• [Directions] Set down exactly the lines of the listing below, please, beginning with the first and ending with the line that holds "gf, 'ground'), kind='structure')".

• [Data block]
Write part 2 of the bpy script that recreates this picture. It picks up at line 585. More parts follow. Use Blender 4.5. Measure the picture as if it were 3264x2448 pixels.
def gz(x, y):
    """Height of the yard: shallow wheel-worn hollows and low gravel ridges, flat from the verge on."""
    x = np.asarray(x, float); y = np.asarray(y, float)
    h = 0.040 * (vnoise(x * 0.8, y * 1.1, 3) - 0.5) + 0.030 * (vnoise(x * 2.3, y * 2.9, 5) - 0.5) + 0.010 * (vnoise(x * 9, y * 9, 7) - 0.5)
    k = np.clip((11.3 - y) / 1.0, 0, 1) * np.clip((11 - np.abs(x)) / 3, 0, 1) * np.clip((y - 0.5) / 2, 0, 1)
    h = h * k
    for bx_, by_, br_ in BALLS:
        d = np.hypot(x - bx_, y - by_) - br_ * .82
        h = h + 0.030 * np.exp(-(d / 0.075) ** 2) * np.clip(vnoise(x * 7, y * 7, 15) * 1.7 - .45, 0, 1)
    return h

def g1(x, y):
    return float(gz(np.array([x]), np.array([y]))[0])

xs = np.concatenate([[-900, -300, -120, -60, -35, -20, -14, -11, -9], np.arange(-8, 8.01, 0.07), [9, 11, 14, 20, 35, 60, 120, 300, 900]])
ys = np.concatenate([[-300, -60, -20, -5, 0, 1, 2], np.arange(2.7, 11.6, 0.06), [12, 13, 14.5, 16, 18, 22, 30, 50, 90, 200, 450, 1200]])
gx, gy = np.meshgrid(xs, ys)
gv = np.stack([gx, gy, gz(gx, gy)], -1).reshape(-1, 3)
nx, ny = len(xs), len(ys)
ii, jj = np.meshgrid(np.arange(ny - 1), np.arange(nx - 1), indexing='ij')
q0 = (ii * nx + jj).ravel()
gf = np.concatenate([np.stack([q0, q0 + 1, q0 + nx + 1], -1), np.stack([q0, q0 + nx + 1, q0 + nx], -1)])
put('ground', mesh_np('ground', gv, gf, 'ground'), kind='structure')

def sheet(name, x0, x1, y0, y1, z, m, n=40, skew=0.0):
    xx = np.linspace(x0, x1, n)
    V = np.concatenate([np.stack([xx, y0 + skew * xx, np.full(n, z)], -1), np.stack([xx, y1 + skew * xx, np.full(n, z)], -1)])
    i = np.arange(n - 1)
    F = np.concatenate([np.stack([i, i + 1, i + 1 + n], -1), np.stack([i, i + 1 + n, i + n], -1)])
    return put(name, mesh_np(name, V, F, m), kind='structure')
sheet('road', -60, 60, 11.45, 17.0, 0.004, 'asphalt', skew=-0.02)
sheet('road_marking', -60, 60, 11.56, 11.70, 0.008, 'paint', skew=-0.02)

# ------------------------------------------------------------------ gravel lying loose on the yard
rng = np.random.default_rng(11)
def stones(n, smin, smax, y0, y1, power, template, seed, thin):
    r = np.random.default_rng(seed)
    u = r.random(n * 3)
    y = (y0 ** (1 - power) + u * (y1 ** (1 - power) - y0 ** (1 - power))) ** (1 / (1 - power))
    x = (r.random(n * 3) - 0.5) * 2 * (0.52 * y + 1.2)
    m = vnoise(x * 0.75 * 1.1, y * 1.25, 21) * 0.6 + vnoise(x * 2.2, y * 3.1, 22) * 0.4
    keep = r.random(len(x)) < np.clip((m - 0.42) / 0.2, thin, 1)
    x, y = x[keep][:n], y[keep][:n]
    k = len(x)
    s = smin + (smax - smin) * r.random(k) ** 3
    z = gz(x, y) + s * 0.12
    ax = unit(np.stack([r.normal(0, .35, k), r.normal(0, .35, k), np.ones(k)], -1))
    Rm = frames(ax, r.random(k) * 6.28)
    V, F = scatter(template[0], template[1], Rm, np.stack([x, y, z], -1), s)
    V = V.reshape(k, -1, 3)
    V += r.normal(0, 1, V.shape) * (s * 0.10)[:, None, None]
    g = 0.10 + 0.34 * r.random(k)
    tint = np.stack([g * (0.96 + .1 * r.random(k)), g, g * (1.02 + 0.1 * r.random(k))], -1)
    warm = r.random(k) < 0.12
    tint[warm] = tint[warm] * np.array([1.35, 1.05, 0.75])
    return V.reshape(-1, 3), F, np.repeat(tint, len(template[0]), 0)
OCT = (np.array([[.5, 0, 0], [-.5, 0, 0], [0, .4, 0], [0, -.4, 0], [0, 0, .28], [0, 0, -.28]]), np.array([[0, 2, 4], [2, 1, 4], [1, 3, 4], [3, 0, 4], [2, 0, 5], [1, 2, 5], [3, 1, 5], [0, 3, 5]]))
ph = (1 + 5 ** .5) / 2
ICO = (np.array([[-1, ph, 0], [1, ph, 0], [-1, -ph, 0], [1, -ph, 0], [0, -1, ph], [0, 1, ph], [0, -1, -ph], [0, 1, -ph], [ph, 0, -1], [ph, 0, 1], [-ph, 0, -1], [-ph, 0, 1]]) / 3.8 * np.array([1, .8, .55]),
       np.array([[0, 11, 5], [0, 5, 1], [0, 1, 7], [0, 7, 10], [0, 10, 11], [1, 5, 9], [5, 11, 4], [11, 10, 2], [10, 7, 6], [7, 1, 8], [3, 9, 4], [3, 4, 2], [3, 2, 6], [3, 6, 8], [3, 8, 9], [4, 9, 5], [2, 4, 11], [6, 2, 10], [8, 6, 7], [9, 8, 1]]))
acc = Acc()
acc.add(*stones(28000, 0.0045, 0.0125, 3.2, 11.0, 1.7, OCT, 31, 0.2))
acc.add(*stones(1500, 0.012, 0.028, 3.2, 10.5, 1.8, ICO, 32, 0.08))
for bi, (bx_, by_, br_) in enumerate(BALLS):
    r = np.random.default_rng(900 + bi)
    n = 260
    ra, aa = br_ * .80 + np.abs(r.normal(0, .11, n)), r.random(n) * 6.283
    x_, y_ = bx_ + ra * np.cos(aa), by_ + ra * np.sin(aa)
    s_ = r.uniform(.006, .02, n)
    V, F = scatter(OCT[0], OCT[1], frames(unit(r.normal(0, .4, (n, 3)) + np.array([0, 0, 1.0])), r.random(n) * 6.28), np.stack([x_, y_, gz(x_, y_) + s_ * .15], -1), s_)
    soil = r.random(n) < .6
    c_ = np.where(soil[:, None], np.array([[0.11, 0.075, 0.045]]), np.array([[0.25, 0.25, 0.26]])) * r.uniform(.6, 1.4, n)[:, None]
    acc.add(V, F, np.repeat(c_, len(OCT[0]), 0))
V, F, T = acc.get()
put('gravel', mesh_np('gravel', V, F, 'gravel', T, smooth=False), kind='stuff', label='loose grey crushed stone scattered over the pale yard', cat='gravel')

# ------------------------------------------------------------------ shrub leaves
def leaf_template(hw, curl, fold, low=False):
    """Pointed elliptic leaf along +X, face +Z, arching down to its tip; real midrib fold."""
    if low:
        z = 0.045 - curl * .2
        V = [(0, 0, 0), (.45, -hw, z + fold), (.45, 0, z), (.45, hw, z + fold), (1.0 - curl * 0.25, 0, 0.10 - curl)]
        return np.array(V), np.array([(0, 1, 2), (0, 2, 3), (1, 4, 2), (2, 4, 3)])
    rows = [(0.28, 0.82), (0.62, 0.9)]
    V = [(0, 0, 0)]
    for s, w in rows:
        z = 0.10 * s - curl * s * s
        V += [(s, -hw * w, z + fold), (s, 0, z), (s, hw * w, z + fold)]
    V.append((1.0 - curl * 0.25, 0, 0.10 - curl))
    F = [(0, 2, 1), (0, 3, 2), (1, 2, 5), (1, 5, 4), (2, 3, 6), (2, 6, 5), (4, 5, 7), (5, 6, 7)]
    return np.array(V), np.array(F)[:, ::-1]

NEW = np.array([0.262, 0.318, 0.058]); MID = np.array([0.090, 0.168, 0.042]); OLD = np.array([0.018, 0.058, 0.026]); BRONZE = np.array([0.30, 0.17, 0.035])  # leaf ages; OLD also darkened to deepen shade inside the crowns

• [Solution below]
Write part 2 of the bpy script that recreates this picture. It picks up at line 585. More parts follow. Use Blender 4.5. Measure the picture as if it were 3264x2448 pixels.
def gz(x, y):
    """Height of the yard: shallow wheel-worn hollows and low gravel ridges, flat from the verge on."""
    x = np.asarray(x, float); y = np.asarray(y, float)
    h = 0.040 * (vnoise(x * 0.8, y * 1.1, 3) - 0.5) + 0.030 * (vnoise(x * 2.3, y * 2.9, 5) - 0.5) + 0.010 * (vnoise(x * 9, y * 9, 7) - 0.5)
    k = np.clip((11.3 - y) / 1.0, 0, 1) * np.clip((11 - np.abs(x)) / 3, 0, 1) * np.clip((y - 0.5) / 2, 0, 1)
    h = h * k
    for bx_, by_, br_ in BALLS:
        d = np.hypot(x - bx_, y - by_) - br_ * .82
        h = h + 0.030 * np.exp(-(d / 0.075) ** 2) * np.clip(vnoise(x * 7, y * 7, 15) * 1.7 - .45, 0, 1)
    return h

def g1(x, y):
    return float(gz(np.array([x]), np.array([y]))[0])

xs = np.concatenate([[-900, -300, -120, -60, -35, -20, -14, -11, -9], np.arange(-8, 8.01, 0.07), [9, 11, 14, 20, 35, 60, 120, 300, 900]])
ys = np.concatenate([[-300, -60, -20, -5, 0, 1, 2], np.arange(2.7, 11.6, 0.06), [12, 13, 14.5, 16, 18, 22, 30, 50, 90, 200, 450, 1200]])
gx, gy = np.meshgrid(xs, ys)
gv = np.stack([gx, gy, gz(gx, gy)], -1).reshape(-1, 3)
nx, ny = len(xs), len(ys)
ii, jj = np.meshgrid(np.arange(ny - 1), np.arange(nx - 1), indexing='ij')
q0 = (ii * nx + jj).ravel()
gf = np.concatenate([np.stack([q0, q0 + 1, q0 + nx + 1], -1), np.stack([q0, q0 + nx + 1, q0 + nx], -1)])
put('ground', mesh_np('ground', gv, gf, 'ground'), kind='structure')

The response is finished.